Главную работу по политическому ошельмованию меня выполняли некоторые работники политотдела 23-й авиабригады: Сережин, Мательский, Выволокин, а также некоторые информаторы особого отдела 23-й авиабригады, которые клеветническими и демагогическими выступлениями ввели в заблуждение актив, которым, по существу, никто не руководил. Открыто политическим клеветникам не удалось меня ошельмовать, ибо партийная конференция 23-й авиабригады отменила политическое недоверие, вынесенное партийным активом, как не соответствующее действительности. Несмотря на полную реабилитацию, отдельные клеветники вроде Сережина продолжали твердить и врать не за двух, как говорил Пушкин, а за целый коллектив. Против этой дикой антипартийной травли, продолжавшейся уже без прежнего шума «бей начальство!» и после партконференции, видимо, не возражали новые руководители АОН, ибо это соответствовало их эгоистическим интересам и предвзятому решению меня, так называемого «авиационного старика», скорей сдать в архив, т.е. из АОН перевести в распоряжение.
7. Из этого ясно видно, как враги и их подручные старались вйеми способами опорочить меня в открытой атаке, но эти атаки, основанные на сплошной лжи и клевете, постоянно разбивались о факты моей партийной стойкости и беззаветной преданности делу нашей великой партии Ленина-Сталина, великому Сталину и о факты знания и любви к порученному служебному делу.
Из этого также для меня ясно, что, не достигнув цели в открытой атаке, эта компания подручных врагов перешла к более сильной атаке, скрытой от партийного и общественного мнения грифом «секретно», чем, естественно, было обеспечено соответствующее мнение настороженности ко мне, а следовательно, достигнута легкость перевода меня в распоряжение с последующим увольнением из ВВС РККА.
8. Подходя абстрактно к рассмотрению перевода в распоряжение и увольнение меня из ВВС, можно сказать, что в этом нет ничего ненормального или противозаконного.
Все выполнено в пределах закона, регулирующего жизнь и деятельность всякого командира, но рассуждать отвлеченно — значит ошибаться даже в тех случаях, когда исходишь из совершенно правильного принципа.
Имея в виду, что истина всегда конкретна, я настойчиво добивался сообщения мне причин перевода в распоряжение, увольнения и шестимесячной позорной безработицы от руководства АОН и руководства ВВС РККА, на что я получил нижеследующие ответы.
А) По поводу перевода меня в распоряжение:
Командующий АОН комдив Хользунов 15 февраля 1938 г. ответил, что я пойду на укрепление Гражданского воздушного флота, а когда я ему доложил, что в его же предписании указано только о переводе меня в распоряжение, он ответил: «Таково решение Наркома».
Бывший член Военного совета АОН дивизионный комиссар Гальцев сказал, что командиры корпусов плохо работали и они об этом доложили Наркому.
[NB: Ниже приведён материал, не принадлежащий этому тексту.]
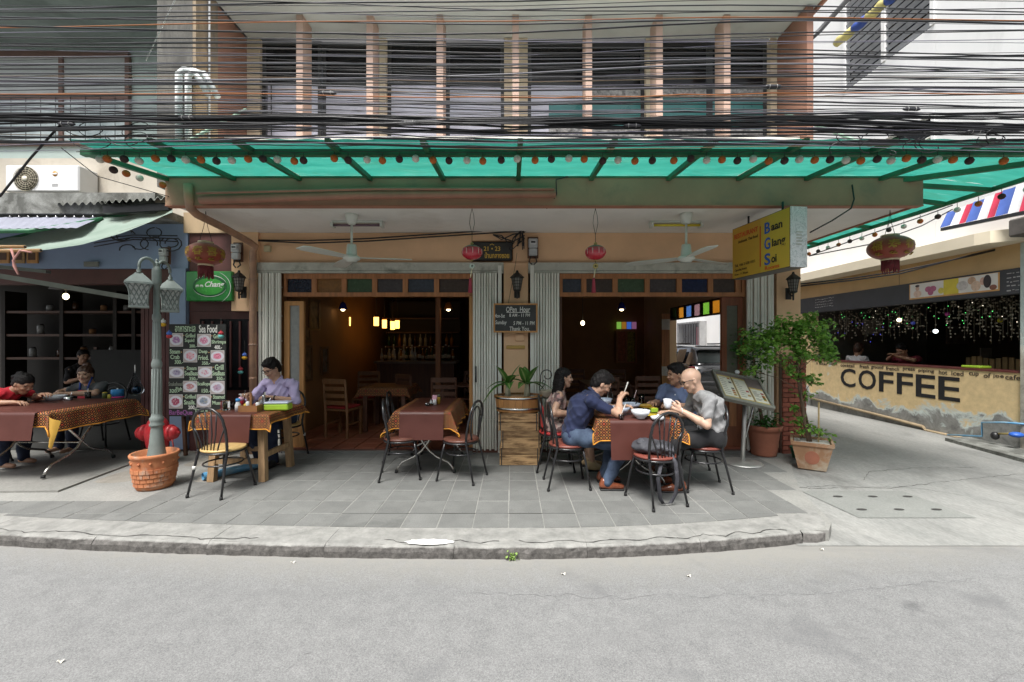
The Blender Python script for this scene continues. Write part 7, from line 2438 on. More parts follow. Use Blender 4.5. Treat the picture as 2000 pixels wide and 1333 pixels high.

Работая совместно не более полутора месяцев, я просил его уточнить, в чем выразилась конкретно моя лично плохая работа. Я получил ответ — таково решение Наркома с добавлением, что на меня ничего компрометирующего нет.
Бывший начальник политуправления АОН тов. Степанов сказал, что на меня ничего компрометирующего члена ВКП(б) нет, поэтому он не знает причин перевода в распоряжение.